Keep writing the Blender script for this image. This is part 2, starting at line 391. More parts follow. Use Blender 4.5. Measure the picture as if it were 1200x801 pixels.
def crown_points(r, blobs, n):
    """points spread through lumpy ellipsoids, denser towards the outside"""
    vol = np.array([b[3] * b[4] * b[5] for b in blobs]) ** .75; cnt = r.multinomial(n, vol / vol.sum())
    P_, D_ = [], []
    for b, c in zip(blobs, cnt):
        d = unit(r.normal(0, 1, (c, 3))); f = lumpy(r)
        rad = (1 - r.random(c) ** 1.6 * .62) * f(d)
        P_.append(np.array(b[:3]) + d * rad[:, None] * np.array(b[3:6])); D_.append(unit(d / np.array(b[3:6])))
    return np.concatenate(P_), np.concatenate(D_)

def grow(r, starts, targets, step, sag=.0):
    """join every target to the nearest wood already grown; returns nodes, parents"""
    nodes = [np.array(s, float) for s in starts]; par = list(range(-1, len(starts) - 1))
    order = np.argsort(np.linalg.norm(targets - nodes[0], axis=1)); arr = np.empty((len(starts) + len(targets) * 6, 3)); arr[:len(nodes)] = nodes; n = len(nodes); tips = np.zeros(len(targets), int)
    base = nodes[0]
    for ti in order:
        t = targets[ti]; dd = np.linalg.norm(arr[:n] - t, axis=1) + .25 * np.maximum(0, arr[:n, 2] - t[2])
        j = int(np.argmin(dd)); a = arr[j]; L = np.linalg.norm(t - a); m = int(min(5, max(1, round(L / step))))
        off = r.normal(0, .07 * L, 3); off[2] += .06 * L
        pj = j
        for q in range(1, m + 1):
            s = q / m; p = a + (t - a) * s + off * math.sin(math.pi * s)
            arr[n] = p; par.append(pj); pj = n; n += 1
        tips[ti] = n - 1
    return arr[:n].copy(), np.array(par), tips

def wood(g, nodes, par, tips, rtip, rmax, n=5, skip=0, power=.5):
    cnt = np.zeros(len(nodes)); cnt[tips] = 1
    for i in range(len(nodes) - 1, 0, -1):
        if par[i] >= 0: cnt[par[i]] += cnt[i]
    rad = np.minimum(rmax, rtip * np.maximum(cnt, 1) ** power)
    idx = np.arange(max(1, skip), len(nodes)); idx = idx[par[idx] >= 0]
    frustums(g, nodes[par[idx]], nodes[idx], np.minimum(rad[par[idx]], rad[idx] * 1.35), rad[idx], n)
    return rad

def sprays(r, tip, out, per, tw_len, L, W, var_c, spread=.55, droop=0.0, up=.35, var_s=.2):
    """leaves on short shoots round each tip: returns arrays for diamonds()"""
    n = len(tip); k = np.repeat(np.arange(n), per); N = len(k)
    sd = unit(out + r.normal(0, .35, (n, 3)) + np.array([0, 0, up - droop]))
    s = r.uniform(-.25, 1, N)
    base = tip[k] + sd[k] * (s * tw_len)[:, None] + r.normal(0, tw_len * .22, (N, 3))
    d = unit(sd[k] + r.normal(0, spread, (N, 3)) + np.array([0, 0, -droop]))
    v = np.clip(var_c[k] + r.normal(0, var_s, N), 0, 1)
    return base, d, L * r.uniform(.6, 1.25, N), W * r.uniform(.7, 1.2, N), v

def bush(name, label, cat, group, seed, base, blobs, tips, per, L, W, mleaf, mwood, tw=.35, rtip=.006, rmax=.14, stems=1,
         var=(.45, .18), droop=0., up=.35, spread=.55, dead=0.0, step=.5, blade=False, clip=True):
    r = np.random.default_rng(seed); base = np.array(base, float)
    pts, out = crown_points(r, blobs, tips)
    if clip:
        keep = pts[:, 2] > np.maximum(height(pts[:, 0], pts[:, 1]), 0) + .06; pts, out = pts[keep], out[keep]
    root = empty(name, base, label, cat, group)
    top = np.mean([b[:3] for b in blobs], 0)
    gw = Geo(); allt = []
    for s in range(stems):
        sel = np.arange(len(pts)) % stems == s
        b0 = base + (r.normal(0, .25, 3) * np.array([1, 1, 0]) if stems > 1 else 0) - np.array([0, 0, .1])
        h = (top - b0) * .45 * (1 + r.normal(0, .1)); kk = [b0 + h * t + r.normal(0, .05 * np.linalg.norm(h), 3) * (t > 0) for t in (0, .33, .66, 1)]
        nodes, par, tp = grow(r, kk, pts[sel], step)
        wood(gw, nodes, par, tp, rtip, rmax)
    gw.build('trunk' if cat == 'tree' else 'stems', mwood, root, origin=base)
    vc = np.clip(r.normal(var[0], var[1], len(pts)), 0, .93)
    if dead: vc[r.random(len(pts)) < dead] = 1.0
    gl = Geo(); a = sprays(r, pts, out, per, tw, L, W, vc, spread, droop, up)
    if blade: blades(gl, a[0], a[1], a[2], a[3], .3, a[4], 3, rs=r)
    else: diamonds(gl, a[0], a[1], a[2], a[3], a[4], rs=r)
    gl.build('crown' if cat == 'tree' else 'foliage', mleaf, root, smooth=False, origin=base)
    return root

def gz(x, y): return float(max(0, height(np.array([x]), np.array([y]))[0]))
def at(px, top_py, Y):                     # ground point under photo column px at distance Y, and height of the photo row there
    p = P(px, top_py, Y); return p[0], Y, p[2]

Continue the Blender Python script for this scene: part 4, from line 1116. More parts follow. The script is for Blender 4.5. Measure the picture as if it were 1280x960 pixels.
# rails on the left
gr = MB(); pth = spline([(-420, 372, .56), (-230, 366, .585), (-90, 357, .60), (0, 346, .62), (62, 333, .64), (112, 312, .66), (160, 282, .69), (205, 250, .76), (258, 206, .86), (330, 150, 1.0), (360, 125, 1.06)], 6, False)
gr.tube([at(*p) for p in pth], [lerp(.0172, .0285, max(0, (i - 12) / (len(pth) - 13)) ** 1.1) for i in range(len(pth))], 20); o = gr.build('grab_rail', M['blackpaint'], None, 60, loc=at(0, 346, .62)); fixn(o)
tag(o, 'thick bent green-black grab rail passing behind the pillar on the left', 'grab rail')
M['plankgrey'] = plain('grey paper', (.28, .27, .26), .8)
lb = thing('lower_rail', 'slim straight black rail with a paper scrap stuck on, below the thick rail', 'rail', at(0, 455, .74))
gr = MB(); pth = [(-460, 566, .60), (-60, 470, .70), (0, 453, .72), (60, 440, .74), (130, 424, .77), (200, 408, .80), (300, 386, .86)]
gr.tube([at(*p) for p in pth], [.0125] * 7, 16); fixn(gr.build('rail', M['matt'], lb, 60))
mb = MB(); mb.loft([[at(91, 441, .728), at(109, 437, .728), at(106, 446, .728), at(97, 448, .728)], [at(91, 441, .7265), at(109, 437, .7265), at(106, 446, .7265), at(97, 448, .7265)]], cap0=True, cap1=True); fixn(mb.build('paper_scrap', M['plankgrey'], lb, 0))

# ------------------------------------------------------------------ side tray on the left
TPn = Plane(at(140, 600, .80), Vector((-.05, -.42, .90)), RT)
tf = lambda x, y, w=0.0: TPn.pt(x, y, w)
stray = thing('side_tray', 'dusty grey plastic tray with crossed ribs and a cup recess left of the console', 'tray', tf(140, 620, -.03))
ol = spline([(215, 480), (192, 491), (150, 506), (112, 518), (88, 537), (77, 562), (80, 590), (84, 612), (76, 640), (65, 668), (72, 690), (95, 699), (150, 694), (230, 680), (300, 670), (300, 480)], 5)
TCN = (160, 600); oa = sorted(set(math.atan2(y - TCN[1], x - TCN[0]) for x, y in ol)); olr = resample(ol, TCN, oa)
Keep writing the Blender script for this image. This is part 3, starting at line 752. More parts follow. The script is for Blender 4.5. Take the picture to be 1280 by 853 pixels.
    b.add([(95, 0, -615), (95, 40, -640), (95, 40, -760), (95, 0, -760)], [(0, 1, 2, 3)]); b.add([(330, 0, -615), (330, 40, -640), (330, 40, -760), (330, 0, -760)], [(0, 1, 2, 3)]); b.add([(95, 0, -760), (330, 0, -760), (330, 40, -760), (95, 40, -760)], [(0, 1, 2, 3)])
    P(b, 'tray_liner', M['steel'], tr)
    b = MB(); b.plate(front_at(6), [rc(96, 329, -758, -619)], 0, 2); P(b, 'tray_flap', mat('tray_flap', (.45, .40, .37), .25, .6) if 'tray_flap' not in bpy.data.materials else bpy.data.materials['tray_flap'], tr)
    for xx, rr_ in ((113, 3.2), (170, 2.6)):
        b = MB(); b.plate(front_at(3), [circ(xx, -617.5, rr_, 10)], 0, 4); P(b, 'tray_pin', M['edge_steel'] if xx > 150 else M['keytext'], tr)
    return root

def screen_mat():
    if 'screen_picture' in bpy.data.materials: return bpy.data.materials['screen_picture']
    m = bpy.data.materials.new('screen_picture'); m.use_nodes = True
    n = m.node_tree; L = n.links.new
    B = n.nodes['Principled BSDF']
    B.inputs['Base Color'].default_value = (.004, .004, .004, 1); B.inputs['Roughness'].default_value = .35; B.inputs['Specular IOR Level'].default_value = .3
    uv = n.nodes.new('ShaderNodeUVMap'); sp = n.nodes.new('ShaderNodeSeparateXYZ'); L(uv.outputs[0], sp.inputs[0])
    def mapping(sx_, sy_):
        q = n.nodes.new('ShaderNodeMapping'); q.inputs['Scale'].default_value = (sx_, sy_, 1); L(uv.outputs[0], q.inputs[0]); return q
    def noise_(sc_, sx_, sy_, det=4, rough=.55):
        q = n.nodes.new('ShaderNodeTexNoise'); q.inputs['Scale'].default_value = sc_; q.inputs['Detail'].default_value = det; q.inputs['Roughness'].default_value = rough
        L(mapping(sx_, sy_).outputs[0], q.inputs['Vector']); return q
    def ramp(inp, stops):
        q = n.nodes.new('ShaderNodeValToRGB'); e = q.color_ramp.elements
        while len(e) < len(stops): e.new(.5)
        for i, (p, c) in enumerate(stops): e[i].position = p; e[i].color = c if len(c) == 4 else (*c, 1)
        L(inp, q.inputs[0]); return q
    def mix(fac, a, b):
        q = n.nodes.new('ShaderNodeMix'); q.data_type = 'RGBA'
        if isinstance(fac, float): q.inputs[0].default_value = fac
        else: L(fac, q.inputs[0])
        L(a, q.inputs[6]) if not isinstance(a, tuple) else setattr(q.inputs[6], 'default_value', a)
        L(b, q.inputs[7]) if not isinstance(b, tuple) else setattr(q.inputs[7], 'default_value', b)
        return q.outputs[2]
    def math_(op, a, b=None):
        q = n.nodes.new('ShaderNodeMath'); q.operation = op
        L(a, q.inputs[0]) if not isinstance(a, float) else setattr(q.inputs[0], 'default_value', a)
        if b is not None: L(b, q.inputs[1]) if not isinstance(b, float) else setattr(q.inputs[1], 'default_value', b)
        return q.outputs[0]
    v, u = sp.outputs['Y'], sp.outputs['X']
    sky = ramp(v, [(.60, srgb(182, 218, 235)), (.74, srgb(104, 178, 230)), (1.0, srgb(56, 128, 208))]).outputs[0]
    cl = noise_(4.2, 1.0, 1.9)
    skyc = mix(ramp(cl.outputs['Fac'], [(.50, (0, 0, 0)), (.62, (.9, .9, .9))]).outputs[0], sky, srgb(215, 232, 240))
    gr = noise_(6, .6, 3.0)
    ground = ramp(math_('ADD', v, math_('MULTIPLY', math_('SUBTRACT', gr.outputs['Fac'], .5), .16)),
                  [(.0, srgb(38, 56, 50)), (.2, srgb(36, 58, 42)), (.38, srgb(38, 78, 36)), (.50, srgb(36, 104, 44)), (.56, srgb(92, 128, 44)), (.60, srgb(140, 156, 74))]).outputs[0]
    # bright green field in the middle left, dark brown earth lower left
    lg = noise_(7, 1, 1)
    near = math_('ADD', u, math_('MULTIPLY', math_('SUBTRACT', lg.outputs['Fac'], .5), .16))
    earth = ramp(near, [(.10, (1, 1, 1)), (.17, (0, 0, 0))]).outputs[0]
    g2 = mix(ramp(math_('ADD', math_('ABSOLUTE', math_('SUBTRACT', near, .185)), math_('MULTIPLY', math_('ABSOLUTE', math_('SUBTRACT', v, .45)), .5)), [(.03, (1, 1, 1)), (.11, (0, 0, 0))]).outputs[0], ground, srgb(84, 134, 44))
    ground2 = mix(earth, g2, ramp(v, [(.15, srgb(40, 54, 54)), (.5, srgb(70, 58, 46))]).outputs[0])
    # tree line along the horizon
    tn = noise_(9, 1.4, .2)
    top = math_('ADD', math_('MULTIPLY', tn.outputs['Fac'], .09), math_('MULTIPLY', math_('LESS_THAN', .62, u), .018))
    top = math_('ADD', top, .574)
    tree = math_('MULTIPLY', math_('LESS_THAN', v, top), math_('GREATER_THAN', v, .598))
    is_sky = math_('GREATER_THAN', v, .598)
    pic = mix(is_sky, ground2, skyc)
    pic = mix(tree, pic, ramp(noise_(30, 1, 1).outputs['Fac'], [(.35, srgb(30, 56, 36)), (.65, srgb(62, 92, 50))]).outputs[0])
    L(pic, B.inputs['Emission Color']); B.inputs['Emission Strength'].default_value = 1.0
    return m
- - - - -
* **WRITTEN INSTRUCTION**
Produce the lines from the top of the listing through the "return np.concatenate(P_), np.concatenate(D_)" line exactly as they appear, with no additional output.

* **TASK SOLUTION**
Keep writing the Blender script for this image. This is part 2, starting at line 391. More parts follow. Use Blender 4.5. Measure the picture as if it were 1200x801 pixels.
def crown_points(r, blobs, n):
    """points spread through lumpy ellipsoids, denser towards the outside"""
    vol = np.array([b[3] * b[4] * b[5] for b in blobs]) ** .75; cnt = r.multinomial(n, vol / vol.sum())
    P_, D_ = [], []
    for b, c in zip(blobs, cnt):
        d = unit(r.normal(0, 1, (c, 3))); f = lumpy(r)
        rad = (1 - r.random(c) ** 1.6 * .62) * f(d)
        P_.append(np.array(b[:3]) + d * rad[:, None] * np.array(b[3:6])); D_.append(unit(d / np.array(b[3:6])))
    return np.concatenate(P_), np.concatenate(D_)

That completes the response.